Though some may see it as a cap move for a budget team, it actually looks as though the buyout is coming in order to open up a spot down the lineup for one of Arizona’s promising prospects to take over. With Vermette moving on, at least two spots have opened up for centers and each of Dylan Strome, Christian Dvorak and potentially Laurent Dauphin could fight for those spots in the Coyotes’ lineup next season.

Strome and Dvorak were ranked first and 10th, respectively, in THN’s Future Watch 2016 edition, which means a panel of scouts put the pair of Arizona rookies among the best players not yet in the league. And the idea of having Strome playing alongside Max Domi and Anthony Duclair is exciting for fans of fast-paced, creative hockey.

Strome, drafted third overall in 2015, is coming off of a 37-goal, 111-point season that saw him notch nearly two points per game. He outclassed the rest of the OHL this past season as a member of the Erie Otters, and many expected him to make the Coyotes lineup this coming season. The same can be said for Dvorak, who dominated en route to a 52-goal, 121-point season with the OHL’s London Knights.

The wild-card might be Dauphin. In his first full AHL campaign, Dauphin managed 11 goals and 24 points, and his skating ability fits perfectly into the up-tempo style of game the Coyotes play.
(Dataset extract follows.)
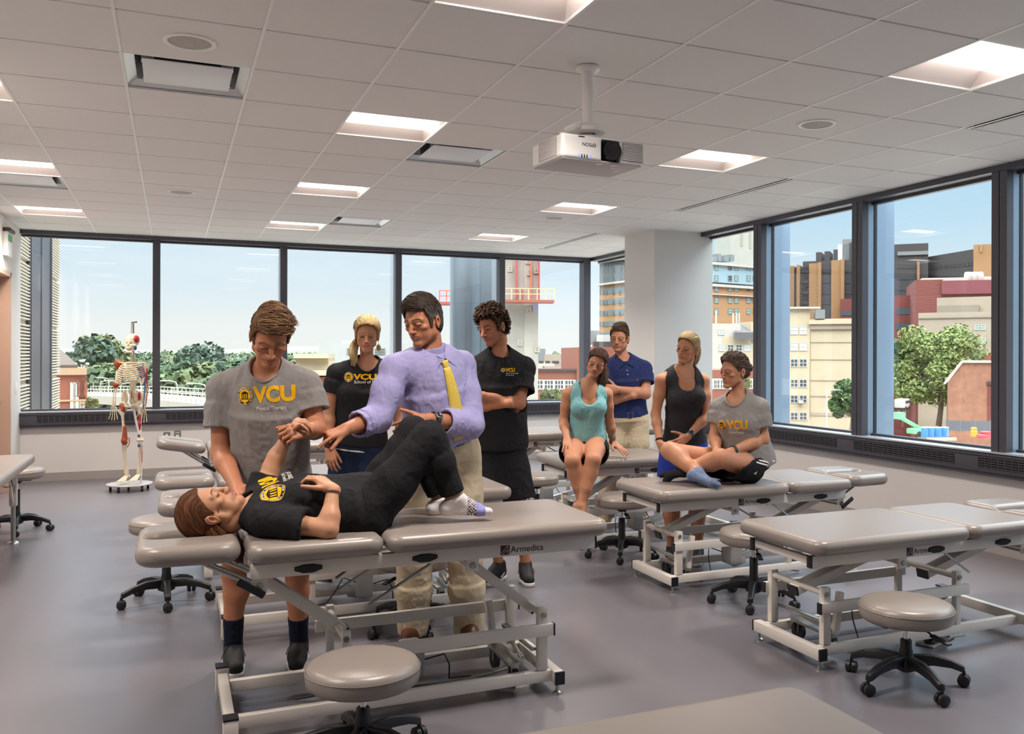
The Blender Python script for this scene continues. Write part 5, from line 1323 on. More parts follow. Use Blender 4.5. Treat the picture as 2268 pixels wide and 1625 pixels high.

He got a taste of the NHL in 2015-16, too. He played eight games for the Coyotes, scored one goal and averaged fourth-line minutes. As his stay with the Coyotes at seasons’ end progressed, Dauphin earned more and more ice time, creeping up over 13 minutes per game in four of his final five games.

With the talent coming through the ranks, there’s really not a spot for Vermette anymore. He doesn’t have the speed to keep up with the new style of play, and while the move doesn’t appear to be with the cap in mind, it does save the Coyotes some money. That never hurts. However, none of that makes the buyout any less surprising.